Yayoi Kusama (b. 1929)
PROPERTY FROM AN IMPORTANT PRIVATE FRENCH COLLECTION 
Yayoi Kusama (b. 1929)

Infinity Nets (T.W.A)

Details
Yayoi Kusama (b. 1929)
Infinity Nets (T.W.A)
signed, titled and dated 'Yayoi Kusama 2000 Infinity Nets (T.W.A)' (on the reverse)
acrylic on canvas
76¼ x 102in. (194 x 259cm.)
Painted in 2000
Provenance
OTA Fine Arts, Tokyo.
Anon. sale, Phillips de Pury & Company New York, 12 November 2009, lot 9.
Acquired at the above sale by the present owner.

Brought to you by

Alexandra Werner
Alexandra Werner

Lot Essay

'The layers of dry white paint, which result from a single touch of the brush repeated tirelessly over time, lend specificity to the infinity of space within an extraordinary mundane visual field'
(Y. Kusama, quoted in Yayoi Kusama, exh. cat. Tate Modern, London, 2012, p. 179).


Delicately intertwining lace-like painting with swathes of impasto Yayoi Kusama's Infinity Nets (T.W.A) is a monumental example from the artist's series of the same name began in the 1960s. Her painstaking application of paint becomes the work's defining quality; meticulous and repetitive swirls of paint undulate across the canvas with a varying and hypnotic intensity. Expanding across the vast surface of Infinity Nets (T.W.A), waves of dappled white paint create a pulsating pattern over the achromatic sea. The white filigree is repeatedly overlaid so that the paint imparts a cadenced pattern of light and shade. Extending beyond the purely formalist, the purity and light-intensity of the bright white paint begins to pulse with energy causing one's perception of figure and ground to fluctuate. Enveloping the viewer in a shimmering web, the poetic resonance of Kusama's singular and uncompromising vision can be seen in the rhythmic formations. Sending the eye on a frenetic journey of discovery, larger, more dramatic swoops transform themselves into smaller, intensely knitted areas that ostensibly twist and turn with every stroke of the brush.

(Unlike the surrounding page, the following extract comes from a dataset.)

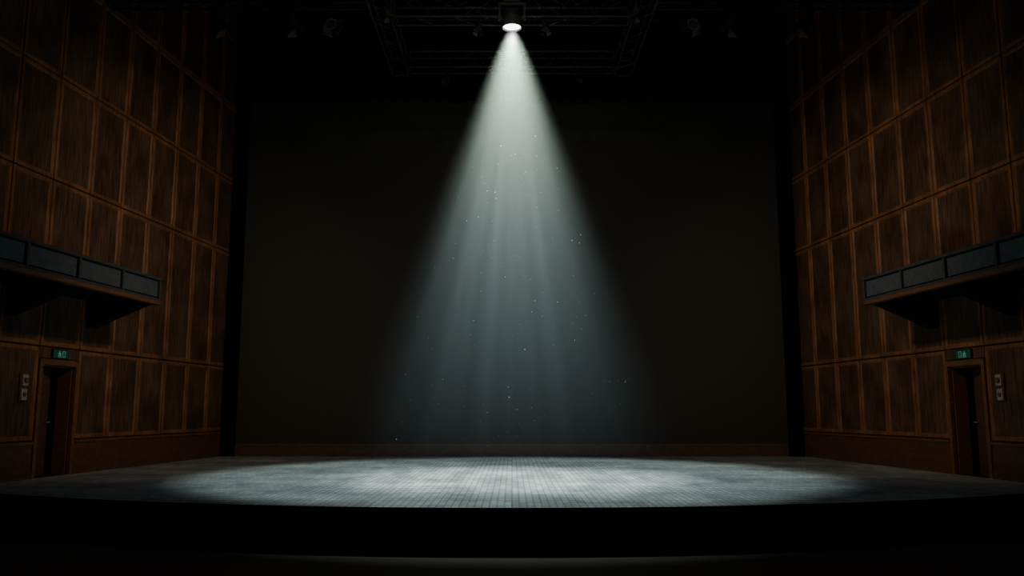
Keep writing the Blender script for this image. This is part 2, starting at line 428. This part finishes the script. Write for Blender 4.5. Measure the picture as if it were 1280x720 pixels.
# ------------------------------------------------------------ lights
def spot(name,loc,target,power,size,blend,col,rad=0.1):
    l=D.lights.new(name,'SPOT'); l.energy=power; l.spot_size=math.radians(size); l.spot_blend=blend; l.color=col; l.shadow_soft_size=rad
    o=D.objects.new(name,l); o.location=loc
    o.rotation_euler=(Vector(target)-Vector(loc)).to_track_quat('-Z','Y').to_euler(); scene.collection.objects.link(o); return o
sp=spot("spotlight_beam",(LX,LY,LZ-0.16),(LX,LY,0),8000,50,1.0,(0.90,1.0,0.93),0.07)
sp.rotation_euler=(0,0,0)
# gobo streaks: intensity varies with direction
l=sp.data; l.use_nodes=True; nt=l.node_tree; em=nt.nodes["Emission"]; N=nt.nodes.new; L=nt.links.new
tc=N("ShaderNodeTexCoord"); sx=N("ShaderNodeSeparateXYZ"); L(tc.outputs["Normal"],sx.inputs[0])
dx=N("ShaderNodeMath"); dx.operation='DIVIDE'; L(sx.outputs[0],dx.inputs[0]); L(sx.outputs[2],dx.inputs[1])
dy=N("ShaderNodeMath"); dy.operation='DIVIDE'; L(sx.outputs[1],dy.inputs[0]); L(sx.outputs[2],dy.inputs[1])
dys=N("ShaderNodeMath"); dys.operation='MULTIPLY'; L(dy.outputs[0],dys.inputs[0]); dys.inputs[1].default_value=0.15
cb=N("ShaderNodeCombineXYZ"); L(dx.outputs[0],cb.inputs[0]); L(dys.outputs[0],cb.inputs[1])
no=N("ShaderNodeTexNoise"); no.inputs["Scale"].default_value=19; no.inputs["Detail"].default_value=3; L(cb.outputs[0],no.inputs["Vector"])
mr=N("ShaderNodeMapRange"); mr.inputs["From Min"].default_value=0.35; mr.inputs["From Max"].default_value=0.65
mr.inputs["To Min"].default_value=0.55; mr.inputs["To Max"].default_value=1.4
L(no.outputs["Fac"],mr.inputs["Value"]); L(mr.outputs[0],em.inputs["Strength"])
pool=spot("spotlight_pool",(LX,LY,LZ-0.14),(LX,LY+0.7,0),2350,74.5,0.3,(0.84,1.0,0.97),0.10)

# warm fill added to brighten the walls, no fixture behind it
for sg in (-1,1):
    spot("fill_light",(-sg*1.0,12.5,8.4),(sg*8.6,20.2,3.2),1000,66,1.0,(1.0,0.74,0.52),0.3)
spot("fill_light",(0,6,8.6),(0,YB,5),680,62,1.0,(1.0,0.88,0.72),0.4)  # unseen fill added to lift the backdrop
spot("stage_fill",(0,15,8.7),(0,16.5,0),85,120,0.6,(0.62,0.82,1.0),0.5)  # cool fill added for the floor outside the pool
spot("fill_light",(0,2,9),(0,8,-0.5),130,130,1.0,(1.0,0.80,0.62),0.5)  # weak warm fill added over the house floor

w=D.worlds.new("world"); scene.world=w; w.use_nodes=True
w.node_tree.nodes["Background"].inputs[0].default_value=(0.01,0.01,0.01,1); w.node_tree.nodes["Background"].inputs[1].default_value=0.1

cam=D.cameras.new("camera"); co=D.objects.new("camera",cam); scene.collection.objects.link(co)
cam.sensor_width=36; cam.lens=1050/1280*36; cam.clip_end=200
co.location=(0,0,1.25); co.rotation_euler=(math.radians(98.3),0,0)
scene.camera=co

Kusama traces the roots of her unique style back to her traumatic childhood when she began to experience a specific series of hallucinations. As Kusama recalled, 'when I was a child, one day I was walking the field, then all of a sudden, the sky became bright over the mountains, and I saw clearly the very image I was about to paint appear in the sky. I also saw violets which I was painting multiply to cover the doors, windows and even my body. It was then I learned the idea of self-obliteration. I immediately transferred the idea onto a canvas. It was hallucination only the mentally ill can experience' (Y. Kusama, quoted in Y. Kusama: Now, exh. cat., Robert Miller Gallery, New York, 1998, p. 15). To achieve this obsessive effect, Kusama applies a semi-transparent layer of white pigment over an under layer of black, gradually adding more strokes of white paint over the top, repeating the process over and over again. Using an approach that can be seen as opposite to the emotional space of Action painting, to construct her Infinity Nets paintings Kusama fixes a single, undivided space on the canvas in order to ensure that each individual element of the work is given as much physical structure as possible. Through the repetitive act of creation with the layers of white paint, the pigment itself endows the space in the middle with concrete form. Abandoning a single fixed focal point, these works are thus rendered compositionally ahierarchical. Kusama normally works with the canvas placed flat on a table top or other surface, making it impossible to see the whole of the composition while she is working. In doing so, Kusama is unable to respond to or alter the composition of the work as it is being created. By working in this way, she is forced to abandon any attempt to try and control the whole of the picture plane or construct it out of parts.